Tuesday, March 30, 2010

The Mayor of Central Park



Hiroko Masuike for The New York Times

Relatively few runners ventured out in the cold, gray drizzle to circle the Central Park Reservoir on Sunday, but many of those who did stopped, some in tears, to pay tribute to one of the reservoir’s most colorful and enduring figures.

A memorial at the South Gate House of the Central Park Reservoir for Alberto Arroyo, who died on Thursday at 94. He used to preside over the running track from a bench there.
An improvised memorial had been assembled at the South Gate House, where Alberto Arroyo, who had been called the mayor of Central Park, held court from a bench each day, waving and offering advice to friends and strangers alike, massaging the feet of fellow runners and even standing on his head.

Mr. Arroyo, 94, a retired clerk, died at a Manhattan nursing home on Thursday, but some runners on Sunday learned of his death only by reading the obituary that had been taped on a gate house window, next to photographs of him and a few flowers.

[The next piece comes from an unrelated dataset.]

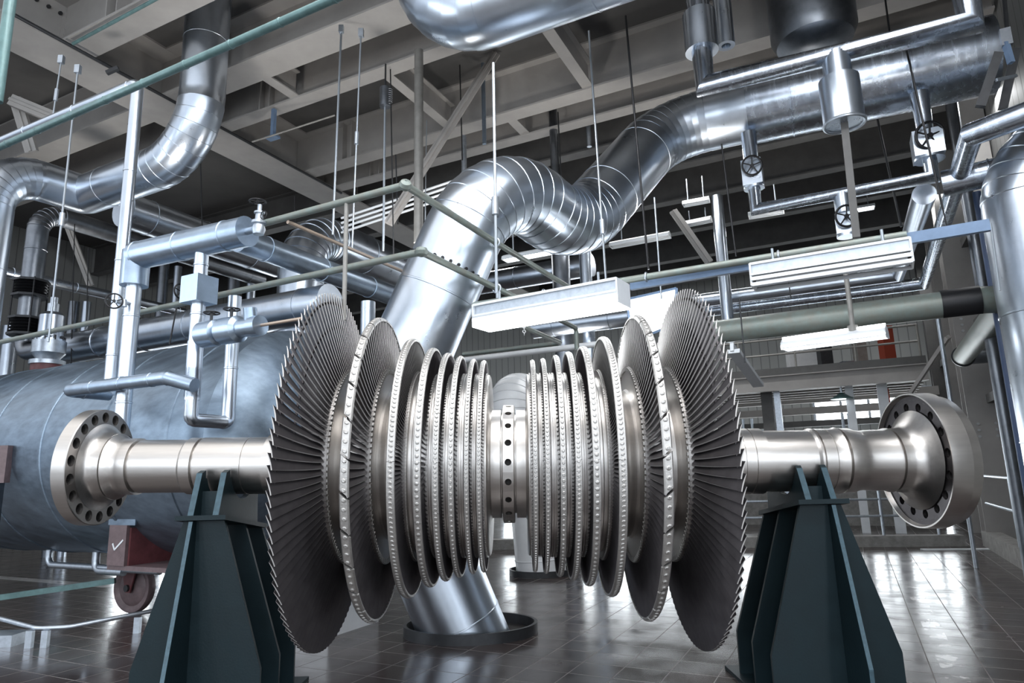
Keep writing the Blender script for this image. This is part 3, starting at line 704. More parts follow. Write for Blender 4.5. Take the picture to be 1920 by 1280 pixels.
# small pair: elbow on a riser beyond the header, and long V-run pipes
I0 = P(560, 640, 12.0); I1 = vert(I0, 428); I2 = go(I1, VD, 770)
pp, rr = seams(fillet([V3((I0.x, I0.y, .0)), I1, I2], [.85], 9), .42, 1.2, .012)
tag(MB().tube(pp, rr, 36).build('domed_elbow_duct', M['alud']), 'wide duct with a domed elbow behind the blue-grey header, above the left bladed wheel', 'duct')
def vrun(px, py, Y, x0, x1, r, lab, m, name='pipe', seam=1.2, cat='pipe', seg=24):
    q = P(px, py, Y); a, b = go(q, VD, x0), go(q, VD, x1)
    return pipe(name, lab, cat, [a, b], r, M[m], 0, seg=seg, seam=seam)
def urun(px, py, Y, x0, x1, r, lab, m, name='pipe', seam=1.2, cat='pipe', seg=24, group=None):
    q = P(px, py, Y); a, b = go(q, UD, x0), go(q, UD, x1)
    return pipe(name, lab, cat, [a, b], r, M[m], 0, seg=seg, seam=seam, group=group)
vrun(345, 432, 12.5, 232, 520, .33, 'silver pipe running back behind the blue-grey header, below the bent duct', 'alud', 'silver_pipe')
vrun(520, 475, 9.6, 448, 752, .185, 'blue-grey clad pipe running back from behind the header end', 'alub', 'clad_pipe')
vrun(150, 541, 13.5, -30, 345, .10, 'thin silver pipe sloping behind the relief valve', 'alud', 'silver_pipe')
urun(240, 634, 11.6, 95, 620, .285, 'silver pipe lying along the top of the tank', 'alud', 'silver_pipe')
# pipe with bellows
c0 = P(70, 440, 11.6); ct = vert(c0, 395); ce = go(ct, VD, 490); cb = vert(c0, 662)
t = thing('bellows_pipe', 'dark dull pipe with two black bellows coming down at the far left', 'pipe', (c0.x, c0.y, cb.z))
pp, rr = seams(fillet([vert(c0, 532), ct, ce], [.4], 8), .175, 1.6, .008); MB().tube(pp, rr, 24).build('pipe', M['aludk'], t)
def bell(y0, y1):
    a, b = vert(c0, y0), vert(c0, y1); L = (a-b).length; n = 5; prof = []
    for k in range(n*6+1): prof.append((L*k/(n*6), .225+.035*cos(2*pi*k/6)))
    MB().lathe(prof, b, ZD, 28).build('bellows', M['black'], t)
    for q in (a, b): MB().lathe([(-.02, .18), (-.02, .29), (.02, .29), (.02, .18)], q, ZD, 8).build('flange', M['dark'], t)
bell(528, 556); bell(598, 628)
MB().cyl(vert(c0, 600), vert(c0, 554), .165, 24).build('spool', M['aludk'], t)
for k in range(4):
    a = pi/4+pi/2*k; o_ = V3((cos(a), sin(a), 0))*.26; MB().cyl(vert(c0, 632)+o_, vert(c0, 524)+o_, .014, 6).build('tie_rod', M['black'], t)
pipe('elbow', '', '', [vert(c0, 632), vert(c0, 662), vert(c0, 662)+UD*.55], .15, M['aludk'], .22, parent=t)
# relief valve
c = P(92, 650, 11.3); t = thing('relief_valve', 'silver bell-shaped relief valve standing on the tank at the far left', 'valve', vert(c, 688))
b0 = vert(c, 684); hh = (vert(c, 640)-b0).z
MB().lathe([(0, .27), (.07, .27), (.07, .17), (.12, .19), (.2, .255), (hh, .255), (hh, .2)], b0, ZD, 32).build('body', M['galv'], t)
top = vert(c, 586); MB().lathe([(0, .23), (.03, .23), (.03, .195), ((top-vert(c, 640)).z-.06, .19), ((top-vert(c, 640)).z, .13)], vert(c, 640), ZD, 32).build('bonnet', M['alud'], t)
MB().cyl(top, vert(c, 570), .09, 16).cyl(vert(c, 570), vert(c, 558), .06, 16).build('cap', M['galv'], t)
MB().lathe([(-.27, .24), (0, .24)], b0, ZD, 24).build('base_flange', M['red'], t, 'red-brown base flange')
q = vert(c, 636); b = MB()
for k in range(10):
    a = 2*pi*k/10; b.cyl(q+V3((cos(a), sin(a), 0))*.215-ZD*.05, q+V3((cos(a), sin(a), 0))*.215+ZD*.05, .02, 6)
b.build('stud_ring', M['dark'], t)
# ================================================================== tank
def v_elev(px, py):
    d = ray(px, py); return atan2(d.z, Vv(d))
e1_, e0_ = v_elev(270, 661), v_elev(270, 1040); ec, eh = (e1_+e0_)/2, (e1_-e0_)/2
TR = 1.36; TL = TR/sin(eh); tv, tz = TL*cos(ec), EYE+TL*sin(ec)
u0 = Uv(at(-260, 850, tv)); u1 = Uv(at(615, 850, tv))
t = thing('storage_tank', 'big horizontal blue-grey clad tank lying behind the left half of the rotor', 'tank', UV((u0+u1)/2, tv, tz-TR))
prof = [(0, .02), (0.02, .5), (.1, .9), (.25, 1.18), (.45, TR)]
L = u1-u0; xs = .45
while xs < L-.6:
    prof += [(xs, TR), (xs+.008, TR+.012), (xs+.05, TR+.012), (xs+.058, TR)]; xs += 1.15
prof += [(L-.45, TR), (L-.25, 1.18), (L-.1, .9), (L-.02, .5), (L, .02)]
MB().lathe(prof, UV(u0, tv, tz), UD, 96).build('shell', M['tank'], t)
def saddle(u, lab=None):
    hall_box(MB(), u-.14, u+.14, tv-1.05, tv+1.05, tz-TR-.02, tz-TR+.42).build('saddle', M['red'], t, lab)
vw = Vv(Pz(245, 1148, 0)); wr = .33; zb = tz-TR
uw = Uv(at(250, 1105, vw)); vk_ = vw-.28
for _ in range(12): vk_ = tv-sqrt(max(0, TR**2-(tz-at(222, 985, vk_).z)**2))-.05
ub = Uv(at(222, 1020, vk_)); zt_ = at(222, 984, vk_).z; z0_ = at(222, 1060, vk_).z
hall_box(MB(), ub-.155, ub+.155, vk_-.02, vk_+.02, z0_, zt_).build('bracket_plate', M['brown'], t, 'purple-brown bracket plate with a white tick mark')
hall_box(MB(), ub-.17, ub+1.3, vk_, vw+.25, z0_-.05, z0_).build('bogie_beam', M['brown'], t)
hall_box(MB(), ub+.14, ub+.18, vk_+.02, vw+.9, z0_, zt_-.03).build('gusset', M['red'], t)
hall_box(MB(), ub-.2, ub+.28, vk_-.01, vk_+.01, zt_+.0, zt_+.14).build('pad_plate', M['tank'], t)
wc = UV(uw+.02, vw, wr)
for sg in (-1, 1):
    q = wc+VD*(.10*sg); MB().prism([q+UD*.2+ZD*(z0_-.05-wr), q-UD*.2+ZD*(z0_-.05-wr), q-UD*.05-ZD*.06, q+UD*.05-ZD*.06], VD*.02).build('wheel_fork', M['red'], t, 'red wheel fork')
MB().lathe([(-.05, .05), (-.05, .2), (-.03, .24), (-.055, .28), (-.055, wr-.01), (-.04, wr), (.04, wr), (.055, wr-.01), (.055, .28), (.03, .24), (.05, .2), (.05, .05)], wc, VD-UD*.1, 40).build('wheel', M['brown'], t)
MB().cyl(wc-VD*.13, wc+VD*.13, .045, 14).build('axle', M['dark'], t)
tk = UV(ub, vk_-.023, (z0_+zt_)/2)
MB().bar(tk-UD*.07+ZD*.02, tk-UD*.03-ZD*.05, .02, .004, VD).bar(tk-UD*.03-ZD*.05, tk+UD*.11+ZD*.06, .02, .004, VD).build('tick_mark', M['white'], t, 'white painted tick mark')
# concrete plinth with the second saddle
pc = Pz(548, 1190, 0); up_, vp_ = Uv(pc), Vv(pc)
tag(hall_box(MB(), up_-.1, up_+.5, vp_+.02, vp_+.9, 0, .55).build('plinth', M['pale'], smooth=0), 'pale concrete plinth under the right end of the tank, behind the left bladed wheel', 'plinth')
hall_box(MB(), up_-.05, up_+.4, vp_+.1, vp_+1.2, .55, max(.95, zb+.3)).build('saddle', M['brown'], t)
# drain pipes under the tank
def small(name, lab, pts, r, m, bend=.08, cat='pipe', **k): return pipe(name, lab, cat, pts, r, M[m], bend, 6, 14, **k)
a = P(94, 1018, 9.8); b = vert(a, 1058)
small('drain_pipe', 'silver drain pipe bent under the tank bottom, left of the wheel', [a, b, go(b, UD, 300)], .045, 'galv', .12)
a = P(182, 1026, 9.3); b = vert(a, 1069)
small('drain_pipe', 'second short silver drain pipe, ending beside the purple bracket', [a, b, go(b, UD, 232)], .05, 'galv', .12)
a, b = P(-30, 1124, 9.0), P(216, 1088, 9.2)
tag(MB().bar(a, b, .06, .07).build('tow_bar', M['tealpipe'], smooth=0), 'flat dark teal bar reaching left from the tank wheel', 'bar')
# low barrier in front of the tank
t = thing('low_barrier', 'low pale blue pipe barrier on short feet along the floor at bottom left', 'barrier', Pz(65, 1215, 0))
fa, fb, fc = Pz(66, 1214, 0), Pz(268, 1186, 0), Pz(4, 1210, 0); hb = P(75, 1176, fa.y+.05).z
rl = [P(-40, 1150, fa.y+.5), P(14, 1163, fa.y+.25), V3((fa.x, fa.y, hb)), P(130, 1175, fa.y+.05), P(300, 1142, fb.y)]
MB().tube(fillet(rl, .25, 5), .024, 12).build('rail', M['galv'], t)
for q in (fa, fb):
    for dx in (-.07, .10): MB().box(V3((q.x+dx, q.y, hb/2-.01)), .07, .05, hb-.02).build('foot', M['galv'], t)
tag(MB().box(Pz(-12, 1208, 0)+ZD*.06, .6, .3, .12).build('floor_bracket', M['galv'], smooth=0), 'galvanised block on the floor at the bottom left edge', 'bracket')
# steel frame edge at the far left
q = P(4, 900, 8.4); t = thing('steel_frame', 'purple and grey upright steel frame cut by the left edge, before the tank', 'frame', V3((q.x-.1, q.y, 0)))
a_, b_ = vert(q, 835), vert(q, 905); c_ = vert(q, 1010)
MB().box((a_+b_)/2+V3((-.15, 0, 0)), .42, .1, (a_-b_).z).build('upper_panel', M['brown'], t, 'dark purple upper panel'); MB().box((b_+c_)/2+V3((-.18, 0, 0)), .36, .1, (b_-c_).z).build('lower_panel', M['aludk'], t)
MB().box((c_+V3((c_.x, c_.y, 0)))/2+V3((-.3, 0, 0)), .12, .1, c_.z).build('leg', M['dark'], t)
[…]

One of those runners, Patty Karbowski, 37, said through tears that “anyone who has run around the reservoir for years has met him, has run with him.”

Ms. Karbowski said she met Mr. Arroyo seven years ago and last saw him in January at the nursing home.

“He’d been sick for a while,” she added. “I just knew the day was coming soon.”

Mr. Arroyo had been a presence at the reservoir for decades and even claimed to have been the first person to jog around it — using what was then a maintenance footpath. He said he first took the footpath in 1937, after a policeman told him to stop running on the bridle path just below the footpath because he was disturbing the horses.

When he was not running the 1.6-mile oval several times daily, he sat on the bench, spending up to 10 hours in the park every day. Eventually, a plaque was put on the bench with his name on it.

“We always questioned, ‘Who was this guy?’ ” said Keith Lite, 51, who was walking around the reservoir on Sunday with his son, Zack, 17. “He was almost a beacon. You’d run and see him and think, I can’t be that tired if he’s still here.”

Judith Clements, 66, who had known Mr. Arroyo for 20 years and received foot massages that she described as “spiritual,” called him an inspiration. “The reservoir was his whole life. He was a fixture here,” she said.

After a stroke in 2008, Mr. Arroyo was no longer able to make it around the reservoir on foot, so friends volunteered to push him in a wheelchair. Marty Barolsky, 64, said he was one of the 15 or so volunteers who took turns wheeling him clockwise around the reservoir so that he could greet the runners going in the other direction.

“Everybody waved, ‘Hey, Alberto! You’re looking great!’ ” Mr. Barolsky said of their last circuit together in February. “He was the grand guru of jogging, and when you pushed him into Central Park, he went from a regular guy in a wheelchair to a celebrity.”